Unless you’ve been living under a rock for the past two or so years, you’ve probably noticed that co-working spaces are trending in the commercial real estate world. (And in the event that you have been living under a rock, newsflash: co-working is officially a thing.)  In fact,  it has grown more than 10% across the United States in the past year. At Beckerman/Antenna, we’ve experienced the evolution of the shared office space movement firsthand.

 

Our first shared space – the company’s New York office — was nothing fancy but certainly had the essentials: a place to plug in my laptop and Tweet to my heart’s content. Three of my Antenna colleagues and I sat in one small room with a round table and a few chairs.

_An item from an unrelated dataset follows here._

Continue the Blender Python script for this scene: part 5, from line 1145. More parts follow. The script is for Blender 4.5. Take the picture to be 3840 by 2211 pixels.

Most days felt like I was meeting up with three friends at a very small un-decorated coffee shop to pitch media and hashtag the hours away, as opposed to “going to work.” Sharing a room immediately blurs the lines of personal/individual space, and (almost) anything goes. Need to bounce a pitch off your colleagues? Go for it. Got a conference call? Invest in a solid pair of headphones. We didn’t have the ping-pong table or cereal bar our New Jersey counterparts were accustomed to, but being in a shared space kept the creative juices flowing just the same.

 

Then we moved to Grind: “a members-only shared workspace and coworking community.” less than five blocks away but a major working environment upgrade. We went from our small round table for four — and keeping tabs on one another’s whereabouts with ease (picture Friendsgiving on the daily) — to a large room for ten people. And that’s within an even larger communal space comprising lounges, rentable conference rooms, private telephone booths and a section dubbed the “quiet” room, with adult-sized cubbies and enclosed futon-like beds. Remember that conference call? Now you can swap out headphones for a mini phone booth. Looking to do some writing? Curl up on a couch in the library. Writer’s block got you down? Hit up the meditation room.

 

As with everything, there are pros and cons, but the co-working pros definitely outweigh the cons:

 

Pros:

  • Ability to do your own thing (if you’re wondering if I’m in the library at this very moment, the answer is yes)
  • Tight-knit company culture, minus the hierarchy #SquadGoals
  • Ability to bounce ideas and pitches off one another with immediate feedback
  • An office concierge who ensures that all is up to par — aka free bagels every Monday and fresh coffee every day, sans dirty dishes
  • Weekly happy hours, complete with pop-culture-infused signature drinks (Where else can you drink the tears of Taylor Swift?)
  • Ability to work out of any Grind location in New York City (1216 Broadway &1412 Broadway are our two favorite spots)
  • Access to a large network of resources via fellow co-working companies
  • No cubicles. Bye, Felicia.

 

Cons:

  • It’s sometimes difficult to locate teammates. Bueller? Bueller?
  • Lack of privacy
  • It can be hard to find a truly “quiet” place to work on the rare occasion that telephone booths and conference rooms are all taken

 

Co-working may not be for everyone, but it’s our sworn duty as real estate and tech gurus to jump into these trends headfirst, especially on Bagel Monday.